Les plantes résineuses seront moins sujettes à la gelée, ou en seront moins endommagées que les autres. L’huile ne s’étend pas par le froid comme l’eau ; au contraire, elle se resserre.

Un grand froid agit par lui-même sur les arbres qui contiendront le moins de ces petits glaçons intérieurs, ou qui n’en contiendront point du tout, si l’on veut ; sur les arbres les plus exposés au soleil, & sur les parties les plus fortes, comme le tronc. On voit par-là quelles sont les circonstances dont un froid médiocre a besoin pour être nuisible : il y en a sur-tout deux fort à craindre ; l’une, que les arbres ayent été imbibés d’eau ou d’humidité quand le froid est venu, & qu’ensuite le dégel soit brusque ; l’autre, que cela arrive dans un tems où les parties les plus tendres & les plus précieuses de l’arbre, les rejettons, les bourgeons, les fruits, commencent à se former.
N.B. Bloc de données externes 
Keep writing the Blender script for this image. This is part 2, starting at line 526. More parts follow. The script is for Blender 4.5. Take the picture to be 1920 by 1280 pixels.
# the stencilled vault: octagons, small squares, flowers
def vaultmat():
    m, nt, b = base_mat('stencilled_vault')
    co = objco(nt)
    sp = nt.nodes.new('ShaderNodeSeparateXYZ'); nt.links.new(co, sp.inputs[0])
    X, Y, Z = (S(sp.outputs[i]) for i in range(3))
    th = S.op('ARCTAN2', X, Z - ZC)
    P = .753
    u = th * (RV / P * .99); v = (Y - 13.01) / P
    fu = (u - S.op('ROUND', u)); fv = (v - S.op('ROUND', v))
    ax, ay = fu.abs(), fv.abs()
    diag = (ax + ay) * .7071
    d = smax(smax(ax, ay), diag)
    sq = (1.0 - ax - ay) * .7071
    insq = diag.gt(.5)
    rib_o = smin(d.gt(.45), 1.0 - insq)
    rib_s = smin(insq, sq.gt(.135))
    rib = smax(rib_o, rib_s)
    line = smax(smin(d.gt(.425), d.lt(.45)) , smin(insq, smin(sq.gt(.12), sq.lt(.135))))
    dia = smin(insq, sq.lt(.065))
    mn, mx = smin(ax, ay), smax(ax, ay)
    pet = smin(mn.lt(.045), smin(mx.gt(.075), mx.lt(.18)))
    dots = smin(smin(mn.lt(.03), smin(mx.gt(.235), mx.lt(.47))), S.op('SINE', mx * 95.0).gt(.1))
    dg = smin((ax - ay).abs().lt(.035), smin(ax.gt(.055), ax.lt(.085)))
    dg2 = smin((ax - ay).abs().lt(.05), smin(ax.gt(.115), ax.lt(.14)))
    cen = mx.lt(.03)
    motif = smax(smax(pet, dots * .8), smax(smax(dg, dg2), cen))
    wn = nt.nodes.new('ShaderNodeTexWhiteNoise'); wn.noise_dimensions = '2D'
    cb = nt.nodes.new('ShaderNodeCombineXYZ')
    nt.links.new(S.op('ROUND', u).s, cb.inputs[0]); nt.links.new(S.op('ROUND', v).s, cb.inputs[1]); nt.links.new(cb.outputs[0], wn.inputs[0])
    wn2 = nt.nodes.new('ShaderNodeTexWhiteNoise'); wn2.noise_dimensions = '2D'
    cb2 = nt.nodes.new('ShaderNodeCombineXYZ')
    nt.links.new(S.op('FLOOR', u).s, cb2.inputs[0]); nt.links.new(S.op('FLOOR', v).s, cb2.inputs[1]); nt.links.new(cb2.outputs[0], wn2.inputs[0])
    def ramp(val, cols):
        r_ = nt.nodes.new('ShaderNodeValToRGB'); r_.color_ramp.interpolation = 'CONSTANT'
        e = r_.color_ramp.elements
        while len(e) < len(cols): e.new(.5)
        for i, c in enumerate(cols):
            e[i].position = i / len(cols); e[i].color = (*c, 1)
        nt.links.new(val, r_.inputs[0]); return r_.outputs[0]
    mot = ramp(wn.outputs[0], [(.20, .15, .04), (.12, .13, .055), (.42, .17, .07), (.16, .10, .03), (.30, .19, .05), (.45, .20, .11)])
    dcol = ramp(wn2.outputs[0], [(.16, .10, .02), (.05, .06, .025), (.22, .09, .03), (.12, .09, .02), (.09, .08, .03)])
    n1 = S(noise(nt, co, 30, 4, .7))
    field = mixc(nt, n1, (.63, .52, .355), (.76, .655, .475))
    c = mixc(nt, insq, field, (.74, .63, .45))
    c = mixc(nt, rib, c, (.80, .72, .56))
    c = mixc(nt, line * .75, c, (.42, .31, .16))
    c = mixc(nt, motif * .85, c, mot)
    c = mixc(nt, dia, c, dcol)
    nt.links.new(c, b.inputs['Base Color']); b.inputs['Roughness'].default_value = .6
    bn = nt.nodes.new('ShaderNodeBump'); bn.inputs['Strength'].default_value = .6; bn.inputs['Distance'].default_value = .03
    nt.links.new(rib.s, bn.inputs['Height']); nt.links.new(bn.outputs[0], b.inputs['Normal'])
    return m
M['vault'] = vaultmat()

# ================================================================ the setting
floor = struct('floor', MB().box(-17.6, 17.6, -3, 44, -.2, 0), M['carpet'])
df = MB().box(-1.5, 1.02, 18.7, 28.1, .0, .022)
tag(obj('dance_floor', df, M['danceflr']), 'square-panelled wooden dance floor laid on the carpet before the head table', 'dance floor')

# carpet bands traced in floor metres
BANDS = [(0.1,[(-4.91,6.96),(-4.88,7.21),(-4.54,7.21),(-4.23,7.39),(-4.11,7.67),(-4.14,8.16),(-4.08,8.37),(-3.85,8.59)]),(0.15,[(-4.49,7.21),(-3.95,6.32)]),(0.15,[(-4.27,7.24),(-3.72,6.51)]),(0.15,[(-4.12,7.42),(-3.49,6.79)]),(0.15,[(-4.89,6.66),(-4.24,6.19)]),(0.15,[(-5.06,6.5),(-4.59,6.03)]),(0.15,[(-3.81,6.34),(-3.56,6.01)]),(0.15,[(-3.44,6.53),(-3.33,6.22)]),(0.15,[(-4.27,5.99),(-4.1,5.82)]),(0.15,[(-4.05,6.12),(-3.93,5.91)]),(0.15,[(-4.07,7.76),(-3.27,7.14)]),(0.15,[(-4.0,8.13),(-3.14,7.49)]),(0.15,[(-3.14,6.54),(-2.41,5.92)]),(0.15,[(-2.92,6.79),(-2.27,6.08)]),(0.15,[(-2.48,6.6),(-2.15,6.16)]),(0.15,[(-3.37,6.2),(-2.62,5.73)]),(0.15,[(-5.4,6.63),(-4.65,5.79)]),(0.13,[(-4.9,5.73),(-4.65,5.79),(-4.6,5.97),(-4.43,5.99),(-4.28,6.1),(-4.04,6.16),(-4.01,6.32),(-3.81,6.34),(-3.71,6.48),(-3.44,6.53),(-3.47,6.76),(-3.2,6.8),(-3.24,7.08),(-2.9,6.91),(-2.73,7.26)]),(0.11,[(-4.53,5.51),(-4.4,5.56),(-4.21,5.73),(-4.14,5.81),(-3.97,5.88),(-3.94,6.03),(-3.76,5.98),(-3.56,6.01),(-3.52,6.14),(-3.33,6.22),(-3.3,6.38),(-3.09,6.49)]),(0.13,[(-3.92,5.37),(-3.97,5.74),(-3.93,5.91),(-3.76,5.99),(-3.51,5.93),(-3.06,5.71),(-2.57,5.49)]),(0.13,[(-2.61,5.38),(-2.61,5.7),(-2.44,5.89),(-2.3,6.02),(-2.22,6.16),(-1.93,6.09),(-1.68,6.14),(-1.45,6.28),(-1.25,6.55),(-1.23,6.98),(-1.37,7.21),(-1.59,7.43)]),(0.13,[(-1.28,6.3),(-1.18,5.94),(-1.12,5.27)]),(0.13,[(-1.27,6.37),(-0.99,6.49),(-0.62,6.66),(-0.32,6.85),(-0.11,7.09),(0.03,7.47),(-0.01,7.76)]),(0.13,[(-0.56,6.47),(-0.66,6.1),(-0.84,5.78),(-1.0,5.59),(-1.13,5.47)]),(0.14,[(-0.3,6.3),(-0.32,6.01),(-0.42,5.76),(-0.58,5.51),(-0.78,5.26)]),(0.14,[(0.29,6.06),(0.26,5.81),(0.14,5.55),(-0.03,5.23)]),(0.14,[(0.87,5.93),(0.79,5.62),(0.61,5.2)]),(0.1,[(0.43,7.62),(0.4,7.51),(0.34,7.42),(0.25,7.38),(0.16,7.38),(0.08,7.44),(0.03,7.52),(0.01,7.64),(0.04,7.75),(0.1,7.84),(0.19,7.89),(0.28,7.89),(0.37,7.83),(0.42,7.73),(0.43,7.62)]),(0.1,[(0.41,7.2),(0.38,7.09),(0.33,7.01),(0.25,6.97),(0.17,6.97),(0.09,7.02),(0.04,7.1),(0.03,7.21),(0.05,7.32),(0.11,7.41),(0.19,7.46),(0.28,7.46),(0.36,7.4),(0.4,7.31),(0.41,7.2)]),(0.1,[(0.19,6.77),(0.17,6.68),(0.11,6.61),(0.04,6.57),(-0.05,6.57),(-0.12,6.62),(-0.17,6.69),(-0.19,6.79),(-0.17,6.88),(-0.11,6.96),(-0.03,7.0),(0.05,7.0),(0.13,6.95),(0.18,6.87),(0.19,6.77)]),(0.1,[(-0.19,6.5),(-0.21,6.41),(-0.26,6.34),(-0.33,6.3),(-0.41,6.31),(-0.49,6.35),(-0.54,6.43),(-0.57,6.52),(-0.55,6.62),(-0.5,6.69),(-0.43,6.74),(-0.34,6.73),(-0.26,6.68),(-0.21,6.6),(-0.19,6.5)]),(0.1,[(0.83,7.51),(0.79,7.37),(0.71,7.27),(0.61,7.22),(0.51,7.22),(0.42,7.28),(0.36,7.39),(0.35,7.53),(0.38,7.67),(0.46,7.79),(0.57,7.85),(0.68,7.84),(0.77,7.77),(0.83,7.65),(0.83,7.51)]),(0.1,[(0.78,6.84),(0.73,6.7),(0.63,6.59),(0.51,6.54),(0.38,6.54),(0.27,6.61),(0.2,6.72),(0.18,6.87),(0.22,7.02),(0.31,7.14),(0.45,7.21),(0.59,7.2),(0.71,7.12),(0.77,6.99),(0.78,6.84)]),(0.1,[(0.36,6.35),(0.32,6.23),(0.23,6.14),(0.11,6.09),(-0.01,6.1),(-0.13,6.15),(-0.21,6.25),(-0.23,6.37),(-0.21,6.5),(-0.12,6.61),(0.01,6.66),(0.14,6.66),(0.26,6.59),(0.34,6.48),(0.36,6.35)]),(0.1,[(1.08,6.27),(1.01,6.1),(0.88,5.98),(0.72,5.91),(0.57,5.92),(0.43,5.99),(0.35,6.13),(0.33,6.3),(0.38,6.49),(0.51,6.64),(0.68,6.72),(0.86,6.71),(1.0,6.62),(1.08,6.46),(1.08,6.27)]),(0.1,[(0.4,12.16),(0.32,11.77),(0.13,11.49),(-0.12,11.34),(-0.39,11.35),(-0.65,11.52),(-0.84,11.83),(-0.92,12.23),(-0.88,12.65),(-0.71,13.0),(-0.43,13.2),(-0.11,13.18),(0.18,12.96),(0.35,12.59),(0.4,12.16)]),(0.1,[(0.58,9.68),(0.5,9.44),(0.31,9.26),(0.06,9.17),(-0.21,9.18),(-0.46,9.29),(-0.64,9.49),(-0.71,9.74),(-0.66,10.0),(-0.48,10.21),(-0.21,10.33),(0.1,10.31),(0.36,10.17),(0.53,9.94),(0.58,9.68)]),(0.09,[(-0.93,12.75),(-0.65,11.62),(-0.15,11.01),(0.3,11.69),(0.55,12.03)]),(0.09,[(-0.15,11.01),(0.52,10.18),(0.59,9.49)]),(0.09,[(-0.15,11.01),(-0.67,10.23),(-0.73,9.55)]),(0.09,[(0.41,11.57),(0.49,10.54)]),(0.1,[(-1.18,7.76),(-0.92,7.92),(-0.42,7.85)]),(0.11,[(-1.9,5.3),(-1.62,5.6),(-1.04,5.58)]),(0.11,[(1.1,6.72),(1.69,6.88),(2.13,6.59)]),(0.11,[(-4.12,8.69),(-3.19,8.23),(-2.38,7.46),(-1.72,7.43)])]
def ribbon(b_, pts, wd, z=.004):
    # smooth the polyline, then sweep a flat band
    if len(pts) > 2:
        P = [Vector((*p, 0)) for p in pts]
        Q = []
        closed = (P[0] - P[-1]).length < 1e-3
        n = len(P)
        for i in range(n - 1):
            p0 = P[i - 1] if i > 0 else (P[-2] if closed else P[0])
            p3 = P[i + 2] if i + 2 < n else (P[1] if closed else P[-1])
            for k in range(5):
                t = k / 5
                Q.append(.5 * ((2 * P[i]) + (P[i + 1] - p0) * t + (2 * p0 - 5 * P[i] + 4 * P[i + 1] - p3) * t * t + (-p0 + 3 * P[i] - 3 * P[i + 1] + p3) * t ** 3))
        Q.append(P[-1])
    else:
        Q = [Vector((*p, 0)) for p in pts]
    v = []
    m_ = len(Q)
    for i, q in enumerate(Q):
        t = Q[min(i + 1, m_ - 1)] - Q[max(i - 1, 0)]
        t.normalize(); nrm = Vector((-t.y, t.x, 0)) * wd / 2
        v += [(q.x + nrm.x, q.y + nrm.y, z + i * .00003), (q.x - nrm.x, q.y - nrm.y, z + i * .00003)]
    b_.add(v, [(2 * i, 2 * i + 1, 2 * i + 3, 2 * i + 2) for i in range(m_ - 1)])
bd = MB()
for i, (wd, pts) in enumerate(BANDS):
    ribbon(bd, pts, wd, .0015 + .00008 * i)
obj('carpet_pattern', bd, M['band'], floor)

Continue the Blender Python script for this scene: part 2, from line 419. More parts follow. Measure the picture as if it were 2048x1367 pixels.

L’hyver de 1709 rassembla les circonstances les plus fâcheuses ; aussi est-on bien sûr qu’un pareil hyver ne peut être que rare. Le froid fut par lui-même fort vif : mais la combinaison des gelées & des dégels fut singulierement funeste ; après de grandes pluies, & immédiatement après, vint une gelée très forte dès son premier commencement ; ensuite un dégel d’un jour ou deux, très-subit & très-court ; & aussi-tôt une seconde gelée longue & forte.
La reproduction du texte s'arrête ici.